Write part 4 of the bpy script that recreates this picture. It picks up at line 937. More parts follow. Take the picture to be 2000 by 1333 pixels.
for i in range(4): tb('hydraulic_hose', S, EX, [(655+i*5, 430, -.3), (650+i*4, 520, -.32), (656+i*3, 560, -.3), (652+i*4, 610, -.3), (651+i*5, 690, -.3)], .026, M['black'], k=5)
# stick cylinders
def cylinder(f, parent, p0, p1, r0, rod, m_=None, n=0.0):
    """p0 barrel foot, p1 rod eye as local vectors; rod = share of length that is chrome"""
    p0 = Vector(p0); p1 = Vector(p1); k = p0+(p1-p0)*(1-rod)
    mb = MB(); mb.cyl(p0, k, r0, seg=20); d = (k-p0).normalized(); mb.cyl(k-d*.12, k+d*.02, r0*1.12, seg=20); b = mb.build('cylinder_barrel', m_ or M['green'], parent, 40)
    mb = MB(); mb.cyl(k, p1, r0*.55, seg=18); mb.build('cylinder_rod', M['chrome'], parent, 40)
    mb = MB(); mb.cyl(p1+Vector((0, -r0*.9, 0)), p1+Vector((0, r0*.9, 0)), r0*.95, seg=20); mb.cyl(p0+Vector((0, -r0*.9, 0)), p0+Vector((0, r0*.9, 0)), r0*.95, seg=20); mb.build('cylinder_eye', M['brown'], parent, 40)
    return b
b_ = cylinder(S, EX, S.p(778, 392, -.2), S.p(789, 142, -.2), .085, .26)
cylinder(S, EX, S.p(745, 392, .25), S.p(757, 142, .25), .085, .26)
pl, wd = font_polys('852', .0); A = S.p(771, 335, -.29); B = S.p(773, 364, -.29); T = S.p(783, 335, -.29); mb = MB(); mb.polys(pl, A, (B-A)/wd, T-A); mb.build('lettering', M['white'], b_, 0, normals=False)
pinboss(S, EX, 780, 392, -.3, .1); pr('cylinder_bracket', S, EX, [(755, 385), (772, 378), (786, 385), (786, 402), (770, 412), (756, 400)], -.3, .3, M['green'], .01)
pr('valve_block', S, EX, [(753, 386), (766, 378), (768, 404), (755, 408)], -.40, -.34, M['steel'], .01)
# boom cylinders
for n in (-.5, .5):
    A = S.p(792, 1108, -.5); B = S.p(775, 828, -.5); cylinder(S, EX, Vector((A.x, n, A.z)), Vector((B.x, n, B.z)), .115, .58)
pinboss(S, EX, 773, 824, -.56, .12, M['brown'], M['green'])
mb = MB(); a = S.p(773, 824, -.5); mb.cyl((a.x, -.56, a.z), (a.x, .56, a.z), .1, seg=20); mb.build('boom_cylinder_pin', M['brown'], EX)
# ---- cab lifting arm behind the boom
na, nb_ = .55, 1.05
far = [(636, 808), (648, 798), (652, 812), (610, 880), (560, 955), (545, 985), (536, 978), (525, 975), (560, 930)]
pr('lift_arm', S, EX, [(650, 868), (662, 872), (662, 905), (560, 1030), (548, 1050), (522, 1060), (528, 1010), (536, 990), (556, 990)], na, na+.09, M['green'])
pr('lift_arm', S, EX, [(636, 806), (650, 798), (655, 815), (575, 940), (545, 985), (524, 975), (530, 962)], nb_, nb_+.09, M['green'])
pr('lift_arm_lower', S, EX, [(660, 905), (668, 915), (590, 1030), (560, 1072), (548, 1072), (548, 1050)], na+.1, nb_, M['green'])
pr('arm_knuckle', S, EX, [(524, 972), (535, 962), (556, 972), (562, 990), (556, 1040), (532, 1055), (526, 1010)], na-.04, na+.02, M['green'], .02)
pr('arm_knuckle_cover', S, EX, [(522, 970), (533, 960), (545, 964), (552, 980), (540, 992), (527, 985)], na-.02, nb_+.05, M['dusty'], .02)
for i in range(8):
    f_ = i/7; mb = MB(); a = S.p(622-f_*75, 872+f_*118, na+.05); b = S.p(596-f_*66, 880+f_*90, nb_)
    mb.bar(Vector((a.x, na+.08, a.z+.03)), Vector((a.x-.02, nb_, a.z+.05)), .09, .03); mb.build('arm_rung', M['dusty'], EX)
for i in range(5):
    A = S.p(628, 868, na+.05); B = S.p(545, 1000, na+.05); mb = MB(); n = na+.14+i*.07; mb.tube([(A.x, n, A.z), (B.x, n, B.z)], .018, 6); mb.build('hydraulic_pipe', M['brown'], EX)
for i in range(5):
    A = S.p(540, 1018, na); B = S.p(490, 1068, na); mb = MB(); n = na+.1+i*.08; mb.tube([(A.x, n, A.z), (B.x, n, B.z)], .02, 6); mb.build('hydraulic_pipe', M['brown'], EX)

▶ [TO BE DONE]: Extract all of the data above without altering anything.

▶ [ANSWER BELOW]:
Write part 4 of the bpy script that recreates this picture. It picks up at line 937. More parts follow. Take the picture to be 2000 by 1333 pixels.
for i in range(4): tb('hydraulic_hose', S, EX, [(655+i*5, 430, -.3), (650+i*4, 520, -.32), (656+i*3, 560, -.3), (652+i*4, 610, -.3), (651+i*5, 690, -.3)], .026, M['black'], k=5)
# stick cylinders
def cylinder(f, parent, p0, p1, r0, rod, m_=None, n=0.0):
    """p0 barrel foot, p1 rod eye as local vectors; rod = share of length that is chrome"""
    p0 = Vector(p0); p1 = Vector(p1); k = p0+(p1-p0)*(1-rod)
    mb = MB(); mb.cyl(p0, k, r0, seg=20); d = (k-p0).normalized(); mb.cyl(k-d*.12, k+d*.02, r0*1.12, seg=20); b = mb.build('cylinder_barrel', m_ or M['green'], parent, 40)
    mb = MB(); mb.cyl(k, p1, r0*.55, seg=18); mb.build('cylinder_rod', M['chrome'], parent, 40)
    mb = MB(); mb.cyl(p1+Vector((0, -r0*.9, 0)), p1+Vector((0, r0*.9, 0)), r0*.95, seg=20); mb.cyl(p0+Vector((0, -r0*.9, 0)), p0+Vector((0, r0*.9, 0)), r0*.95, seg=20); mb.build('cylinder_eye', M['brown'], parent, 40)
    return b
b_ = cylinder(S, EX, S.p(778, 392, -.2), S.p(789, 142, -.2), .085, .26)
cylinder(S, EX, S.p(745, 392, .25), S.p(757, 142, .25), .085, .26)
pl, wd = font_polys('852', .0); A = S.p(771, 335, -.29); B = S.p(773, 364, -.29); T = S.p(783, 335, -.29); mb = MB(); mb.polys(pl, A, (B-A)/wd, T-A); mb.build('lettering', M['white'], b_, 0, normals=False)
pinboss(S, EX, 780, 392, -.3, .1); pr('cylinder_bracket', S, EX, [(755, 385), (772, 378), (786, 385), (786, 402), (770, 412), (756, 400)], -.3, .3, M['green'], .01)
pr('valve_block', S, EX, [(753, 386), (766, 378), (768, 404), (755, 408)], -.40, -.34, M['steel'], .01)
# boom cylinders
for n in (-.5, .5):
    A = S.p(792, 1108, -.5); B = S.p(775, 828, -.5); cylinder(S, EX, Vector((A.x, n, A.z)), Vector((B.x, n, B.z)), .115, .58)
pinboss(S, EX, 773, 824, -.56, .12, M['brown'], M['green'])
mb = MB(); a = S.p(773, 824, -.5); mb.cyl((a.x, -.56, a.z), (a.x, .56, a.z), .1, seg=20); mb.build('boom_cylinder_pin', M['brown'], EX)
# ---- cab lifting arm behind the boom
na, nb_ = .55, 1.05
far = [(636, 808), (648, 798), (652, 812), (610, 880), (560, 955), (545, 985), (536, 978), (525, 975), (560, 930)]
pr('lift_arm', S, EX, [(650, 868), (662, 872), (662, 905), (560, 1030), (548, 1050), (522, 1060), (528, 1010), (536, 990), (556, 990)], na, na+.09, M['green'])
pr('lift_arm', S, EX, [(636, 806), (650, 798), (655, 815), (575, 940), (545, 985), (524, 975), (530, 962)], nb_, nb_+.09, M['green'])
pr('lift_arm_lower', S, EX, [(660, 905), (668, 915), (590, 1030), (560, 1072), (548, 1072), (548, 1050)], na+.1, nb_, M['green'])
pr('arm_knuckle', S, EX, [(524, 972), (535, 962), (556, 972), (562, 990), (556, 1040), (532, 1055), (526, 1010)], na-.04, na+.02, M['green'], .02)
pr('arm_knuckle_cover', S, EX, [(522, 970), (533, 960), (545, 964), (552, 980), (540, 992), (527, 985)], na-.02, nb_+.05, M['dusty'], .02)
for i in range(8):
    f_ = i/7; mb = MB(); a = S.p(622-f_*75, 872+f_*118, na+.05); b = S.p(596-f_*66, 880+f_*90, nb_)
    mb.bar(Vector((a.x, na+.08, a.z+.03)), Vector((a.x-.02, nb_, a.z+.05)), .09, .03); mb.build('arm_rung', M['dusty'], EX)
for i in range(5):
    A = S.p(628, 868, na+.05); B = S.p(545, 1000, na+.05); mb = MB(); n = na+.14+i*.07; mb.tube([(A.x, n, A.z), (B.x, n, B.z)], .018, 6); mb.build('hydraulic_pipe', M['brown'], EX)
for i in range(5):
    A = S.p(540, 1018, na); B = S.p(490, 1068, na); mb = MB(); n = na+.1+i*.08; mb.tube([(A.x, n, A.z), (B.x, n, B.z)], .02, 6); mb.build('hydraulic_pipe', M['brown'], EX)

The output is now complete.